Afghanistan withdrawal was a disaster and betrayal, say MPs
The British withdrawal from Afghanistan was a “disaster” and holidays taken by leaders during the crisis reflected a “fundamental lack of seriousness” in government, MPs have concluded in a report.
Members of the foreign affairs committee also found that Boris Johnson probably intervened to demand the evacuation of 173 stray dogs and cats from Nowzad, an animal charity in Kabul. They further condemned the Foreign Office for being “intentionally evasive, and often deliberately misleading” about what had happened.
The MPs said that Pen Farthing, the founder of the charity, had left Kabul on August 28 last year as the only passenger on a 230-seat private jet. Farthing had used media appearances on TV shows to lobby for his evacuation.
“The arbitrary and chaotic nature of the Foreign Office’s role in the evacuation process is illustrated by the case of Nowzad,” the MPs said. “Amid intense media attention, its staff were called for evacuation at the last minute, despite not meeting the prioritisation criteria, after a mysterious intervention from elsewhere in government. Multiple senior officials believed that the prime minister played a role in this decision. We have yet to be offered a plausible alternative explanation for how it came about.”
About 18,000 people were evacuated from Afghanistan amid desperate scenes at Kabul airport.
Dominic Raab, who was foreign secretary at the time, was on holiday with his family in Crete as the crisis began. Sir Philip Barton, permanent secretary at the Foreign Office, stayed in France until the evacuation was over. The MPs said that he had made the wrong decision. “The fact that the department’s top civil servant did not return until the civilian evacuation was over, while staff across the department struggled . . . under intense pressure, is difficult to understand and impossible to excuse,” the report said.
The report called for Sir Philip Barton to consider resigning from his position over a “determination to avoid unearthing the facts” during the inquiry.
Raab and Sir Philip neglecting to return from holiday as Kabul fell demostrated a “fundamental lack of seriousness, grip or leadership”, the MPs said.
With the exception of Sir Laurie Bristow, who was then the ambassador to Afghanistan, all Foreign Office officials in Kabul fled the country early in the evacuation, leaving soldiers to process complex visa applications before a back-up team of civil servants was eventually deployed.
The MPs said that the government had failed to adequately prepare for the withdrawal of US troops despite having 18 months’ notice and amid warnings that the Taliban could rapidly seize control of the country. “The manner of the withdrawal of international forces from Afghanistan was a disaster, a betrayal of our allies, and weakens the trust that helps to keep British people safe. It will affect the UK’s international reputation for years to come,” they said.

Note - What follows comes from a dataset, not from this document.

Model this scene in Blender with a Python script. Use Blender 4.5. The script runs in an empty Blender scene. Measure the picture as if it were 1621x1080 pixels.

Tom Tugendhat, chairman of the committee, said that the government’s failures cost people the chance to flee Afghanistan, putting their lives in danger. “The timeline of misery exposed by this report reveals serious systemic failures at the heart of the UK’s foreign policy,” he said.
A government spokesman said: “Our staff worked tirelessly to evacuate over 15,000 people from Afghanistan within a fortnight . . . We carried out a thorough review to learn lessons from our withdrawal and have drawn on many of the findings in our response to the conflict in Ukraine.”